Research into healthcare cost reduction was clearly the path of least resistance, but perhaps we had no other viable choice. The fact is that employee “well-being” is easier to sell, largely because the benefits in terms of health care cost-savings are easier to demonstrate. The research on improved productivity is infrequent, generally less than rigorous, and usually conducted or sponsored by those with an obvious vested interest in its success, thus rendering it more than a little suspect.

In the international arena, EAP has followed the path of employee well-being as a more humanitarian (and therefore more noble and acceptable) endeavour than productivity improvement. Imaged images of wealthy business owners squeezing profits out of the blood, sweat and tears of the working class do not sit well in most country cultures.

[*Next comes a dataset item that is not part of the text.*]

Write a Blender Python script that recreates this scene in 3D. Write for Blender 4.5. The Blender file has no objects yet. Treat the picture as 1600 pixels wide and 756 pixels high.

But productivity is not a one-way street for employers; it is the life-blood of every vibrant, growing and job producing organization. Our most fundamental assumption in the EA field is that our work benefits both employer and employee; our survival over the past 40 years reflects this assumption, despite the dearth of hard-core, reliable research data.

Roots

My personal mentors in this field were Ross Von Wiegand, Director of Occupational programs at NCA in New York, and Ray Kelly, Sr., one the “thunderin’ hundred” in the State of Illinois. These legends embodied EAP theory and practice as well as anyone I have since met. They were open-minded as well; embracing the concepts of “broad-brush,” direct program promotion to generate self-referrals and even the use of short-term counseling for a variety of issues. But they never lost focus on the true core of our profession: the focus on job performance. They exhorted me to remember our mission: in today’s business jargon, it would be “the application of our core competencies to the improvement of organizational productivity through the enhancement of individual well-being.” To Ross and Ray, it was a lot simpler: “focus on job performance and the rest will take care of itself.”

To be honest, there were a few other admonitions from these inspirational figures; some of which we seem to have lost sight of as well in our rush to give the market what it wants (or least what it will pay for). Anyone remember “senior management support?” If you have any doubt about its importance, ask Paul Heck of DuPont if top management support makes a difference in the effectiveness of an EAP. I think all of us in the field are a bit envious of the commitment Paul has from his senior management. They “get it,” and as a result, Paul gets it done.